Please print the full listing exactly.
^^^^
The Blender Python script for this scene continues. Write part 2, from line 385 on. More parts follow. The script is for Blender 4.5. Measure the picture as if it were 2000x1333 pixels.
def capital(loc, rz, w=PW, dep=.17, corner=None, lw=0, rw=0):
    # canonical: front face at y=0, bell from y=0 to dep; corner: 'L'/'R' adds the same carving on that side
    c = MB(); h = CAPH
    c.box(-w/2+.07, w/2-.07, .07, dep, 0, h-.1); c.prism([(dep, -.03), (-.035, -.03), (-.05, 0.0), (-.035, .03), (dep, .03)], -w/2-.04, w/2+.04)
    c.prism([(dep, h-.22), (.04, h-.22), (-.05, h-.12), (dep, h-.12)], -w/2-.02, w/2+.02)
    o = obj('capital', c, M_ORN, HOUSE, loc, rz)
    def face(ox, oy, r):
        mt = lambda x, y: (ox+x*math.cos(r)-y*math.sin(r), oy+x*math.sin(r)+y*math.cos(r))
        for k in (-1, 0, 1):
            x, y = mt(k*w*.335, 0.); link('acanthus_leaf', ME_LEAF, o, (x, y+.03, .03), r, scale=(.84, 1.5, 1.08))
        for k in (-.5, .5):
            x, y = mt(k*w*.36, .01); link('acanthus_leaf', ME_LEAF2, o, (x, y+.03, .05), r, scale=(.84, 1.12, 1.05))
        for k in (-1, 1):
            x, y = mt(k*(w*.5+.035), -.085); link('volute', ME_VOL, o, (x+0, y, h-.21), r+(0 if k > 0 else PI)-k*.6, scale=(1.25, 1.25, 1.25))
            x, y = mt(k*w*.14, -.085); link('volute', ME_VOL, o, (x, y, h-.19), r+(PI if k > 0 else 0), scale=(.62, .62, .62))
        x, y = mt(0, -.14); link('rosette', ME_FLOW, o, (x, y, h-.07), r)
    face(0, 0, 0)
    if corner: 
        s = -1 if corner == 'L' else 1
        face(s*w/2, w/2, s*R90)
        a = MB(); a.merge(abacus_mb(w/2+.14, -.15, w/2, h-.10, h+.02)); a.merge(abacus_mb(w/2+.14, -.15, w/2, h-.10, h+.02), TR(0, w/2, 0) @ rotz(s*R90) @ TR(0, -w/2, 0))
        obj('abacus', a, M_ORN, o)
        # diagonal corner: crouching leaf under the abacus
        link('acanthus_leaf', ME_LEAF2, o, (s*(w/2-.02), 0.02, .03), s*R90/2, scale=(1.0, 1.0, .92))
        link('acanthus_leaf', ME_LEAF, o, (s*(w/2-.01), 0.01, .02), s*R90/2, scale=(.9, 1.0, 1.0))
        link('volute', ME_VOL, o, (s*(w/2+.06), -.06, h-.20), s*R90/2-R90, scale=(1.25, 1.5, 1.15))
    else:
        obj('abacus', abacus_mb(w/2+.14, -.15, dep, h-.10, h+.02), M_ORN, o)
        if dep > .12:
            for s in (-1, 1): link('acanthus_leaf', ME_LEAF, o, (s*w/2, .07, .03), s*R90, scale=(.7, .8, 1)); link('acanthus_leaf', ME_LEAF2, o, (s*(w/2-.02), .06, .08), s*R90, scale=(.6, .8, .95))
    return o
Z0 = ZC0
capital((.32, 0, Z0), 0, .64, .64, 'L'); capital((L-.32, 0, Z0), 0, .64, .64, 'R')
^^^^
▶ **Solved exercise**
The Blender Python script for this scene continues. Write part 2, from line 385 on. More parts follow. The script is for Blender 4.5. Measure the picture as if it were 2000x1333 pixels.
def capital(loc, rz, w=PW, dep=.17, corner=None, lw=0, rw=0):
    # canonical: front face at y=0, bell from y=0 to dep; corner: 'L'/'R' adds the same carving on that side
    c = MB(); h = CAPH
    c.box(-w/2+.07, w/2-.07, .07, dep, 0, h-.1); c.prism([(dep, -.03), (-.035, -.03), (-.05, 0.0), (-.035, .03), (dep, .03)], -w/2-.04, w/2+.04)
    c.prism([(dep, h-.22), (.04, h-.22), (-.05, h-.12), (dep, h-.12)], -w/2-.02, w/2+.02)
    o = obj('capital', c, M_ORN, HOUSE, loc, rz)
    def face(ox, oy, r):
        mt = lambda x, y: (ox+x*math.cos(r)-y*math.sin(r), oy+x*math.sin(r)+y*math.cos(r))
        for k in (-1, 0, 1):
            x, y = mt(k*w*.335, 0.); link('acanthus_leaf', ME_LEAF, o, (x, y+.03, .03), r, scale=(.84, 1.5, 1.08))
        for k in (-.5, .5):
            x, y = mt(k*w*.36, .01); link('acanthus_leaf', ME_LEAF2, o, (x, y+.03, .05), r, scale=(.84, 1.12, 1.05))
        for k in (-1, 1):
            x, y = mt(k*(w*.5+.035), -.085); link('volute', ME_VOL, o, (x+0, y, h-.21), r+(0 if k > 0 else PI)-k*.6, scale=(1.25, 1.25, 1.25))
            x, y = mt(k*w*.14, -.085); link('volute', ME_VOL, o, (x, y, h-.19), r+(PI if k > 0 else 0), scale=(.62, .62, .62))
        x, y = mt(0, -.14); link('rosette', ME_FLOW, o, (x, y, h-.07), r)
    face(0, 0, 0)
    if corner: 
        s = -1 if corner == 'L' else 1
        face(s*w/2, w/2, s*R90)
        a = MB(); a.merge(abacus_mb(w/2+.14, -.15, w/2, h-.10, h+.02)); a.merge(abacus_mb(w/2+.14, -.15, w/2, h-.10, h+.02), TR(0, w/2, 0) @ rotz(s*R90) @ TR(0, -w/2, 0))
        obj('abacus', a, M_ORN, o)
        # diagonal corner: crouching leaf under the abacus
        link('acanthus_leaf', ME_LEAF2, o, (s*(w/2-.02), 0.02, .03), s*R90/2, scale=(1.0, 1.0, .92))
        link('acanthus_leaf', ME_LEAF, o, (s*(w/2-.01), 0.01, .02), s*R90/2, scale=(.9, 1.0, 1.0))
        link('volute', ME_VOL, o, (s*(w/2+.06), -.06, h-.20), s*R90/2-R90, scale=(1.25, 1.5, 1.15))
    else:
        obj('abacus', abacus_mb(w/2+.14, -.15, dep, h-.10, h+.02), M_ORN, o)
        if dep > .12:
            for s in (-1, 1): link('acanthus_leaf', ME_LEAF, o, (s*w/2, .07, .03), s*R90, scale=(.7, .8, 1)); link('acanthus_leaf', ME_LEAF2, o, (s*(w/2-.02), .06, .08), s*R90, scale=(.6, .8, .95))
    return o
Z0 = ZC0
capital((.32, 0, Z0), 0, .64, .64, 'L'); capital((L-.32, 0, Z0), 0, .64, .64, 'R')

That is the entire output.